Neither did the security guard whom Bender threatened in September 2009. Broberg, conveying the accuser's police statement, said that Bender told the guard, "I'm the real Oakdale boy, you gonna get blasted up here [if] you keep fucking around with me" — and that Bender mimed a shooting motion with his index finger. Bender had claimed that the guard had been harassing him and following him up the hill. In a recorded conversation between Broberg and Bender, the inspector even disclosed that he'd heard other community members complain about those security guards. Without the guard under oath on the witness stand, though, Bender's defense could not challenge the reliability of his statement.

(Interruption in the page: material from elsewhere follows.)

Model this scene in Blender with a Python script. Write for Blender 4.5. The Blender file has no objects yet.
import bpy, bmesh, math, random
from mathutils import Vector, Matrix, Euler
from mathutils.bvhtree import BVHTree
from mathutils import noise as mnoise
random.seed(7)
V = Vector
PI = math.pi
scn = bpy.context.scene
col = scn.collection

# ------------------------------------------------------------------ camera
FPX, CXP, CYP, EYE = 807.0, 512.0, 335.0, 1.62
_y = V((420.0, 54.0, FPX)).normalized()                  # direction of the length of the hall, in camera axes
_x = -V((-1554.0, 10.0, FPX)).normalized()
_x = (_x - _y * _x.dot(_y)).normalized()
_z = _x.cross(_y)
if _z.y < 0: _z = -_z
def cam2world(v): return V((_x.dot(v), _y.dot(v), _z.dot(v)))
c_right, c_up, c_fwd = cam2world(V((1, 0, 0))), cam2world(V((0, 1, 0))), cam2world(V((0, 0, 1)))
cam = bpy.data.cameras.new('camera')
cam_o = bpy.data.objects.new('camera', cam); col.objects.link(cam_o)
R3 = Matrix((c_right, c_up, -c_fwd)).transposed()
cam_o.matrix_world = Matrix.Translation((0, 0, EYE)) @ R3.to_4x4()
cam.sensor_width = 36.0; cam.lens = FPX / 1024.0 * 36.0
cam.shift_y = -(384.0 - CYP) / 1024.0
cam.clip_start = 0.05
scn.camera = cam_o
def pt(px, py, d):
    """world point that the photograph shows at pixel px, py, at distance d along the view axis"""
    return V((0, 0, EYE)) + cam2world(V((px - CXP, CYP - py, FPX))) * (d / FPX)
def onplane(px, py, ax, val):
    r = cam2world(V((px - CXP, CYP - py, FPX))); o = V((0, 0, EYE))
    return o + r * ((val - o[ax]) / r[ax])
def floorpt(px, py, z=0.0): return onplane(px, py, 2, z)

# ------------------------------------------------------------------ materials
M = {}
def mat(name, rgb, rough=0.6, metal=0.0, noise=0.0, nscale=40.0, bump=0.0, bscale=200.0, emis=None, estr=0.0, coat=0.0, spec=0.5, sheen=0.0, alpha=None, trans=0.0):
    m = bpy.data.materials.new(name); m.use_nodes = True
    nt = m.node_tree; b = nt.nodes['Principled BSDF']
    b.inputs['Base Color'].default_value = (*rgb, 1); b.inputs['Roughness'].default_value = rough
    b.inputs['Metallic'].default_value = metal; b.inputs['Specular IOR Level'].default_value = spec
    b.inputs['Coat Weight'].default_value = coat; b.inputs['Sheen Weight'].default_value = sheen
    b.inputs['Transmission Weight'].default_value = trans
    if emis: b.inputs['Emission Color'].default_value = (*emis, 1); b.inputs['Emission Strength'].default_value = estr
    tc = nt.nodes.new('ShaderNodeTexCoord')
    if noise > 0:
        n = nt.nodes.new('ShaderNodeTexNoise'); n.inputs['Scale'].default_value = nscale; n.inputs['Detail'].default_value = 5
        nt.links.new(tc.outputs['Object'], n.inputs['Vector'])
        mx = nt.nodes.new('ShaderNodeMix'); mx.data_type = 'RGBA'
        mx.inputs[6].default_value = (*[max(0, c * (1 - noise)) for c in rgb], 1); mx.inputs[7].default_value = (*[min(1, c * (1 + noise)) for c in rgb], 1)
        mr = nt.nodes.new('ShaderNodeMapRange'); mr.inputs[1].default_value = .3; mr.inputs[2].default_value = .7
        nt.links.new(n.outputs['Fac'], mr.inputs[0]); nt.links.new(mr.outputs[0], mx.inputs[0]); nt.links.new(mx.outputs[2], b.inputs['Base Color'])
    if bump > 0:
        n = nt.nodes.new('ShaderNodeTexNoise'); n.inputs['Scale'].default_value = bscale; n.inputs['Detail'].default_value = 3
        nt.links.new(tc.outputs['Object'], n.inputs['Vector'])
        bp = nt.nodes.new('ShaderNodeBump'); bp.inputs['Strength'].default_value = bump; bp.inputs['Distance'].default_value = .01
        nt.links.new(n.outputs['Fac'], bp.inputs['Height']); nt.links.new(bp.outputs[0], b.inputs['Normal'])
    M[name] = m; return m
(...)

Instead, the police reports stand alone, without much context. And jurors must contemplate the evidence of the gun charge alongside hours and hours of testimony alleging that Bender is a hoodlum who hangs out with other hoodlums.
"Our justice system is based on the principle that a person is only tried for crimes that they committed," says Adachi. "And what the gang evidence does is, it opens up a Pandora's box of a person's background, which becomes fodder for arguing that the accused is a bad person and therefore should be convicted."
Broberg himself acknowledged that San Francisco's documented black gangs are different from more widespread, organized gangs like MS-13 or the Crips. "With [this city's] African-American gangs, it's a little harder to make determinations [of whether an offense is gang-motivated]," he testified. "Their actions are not as overt or apparent as maybe some other gang crimes."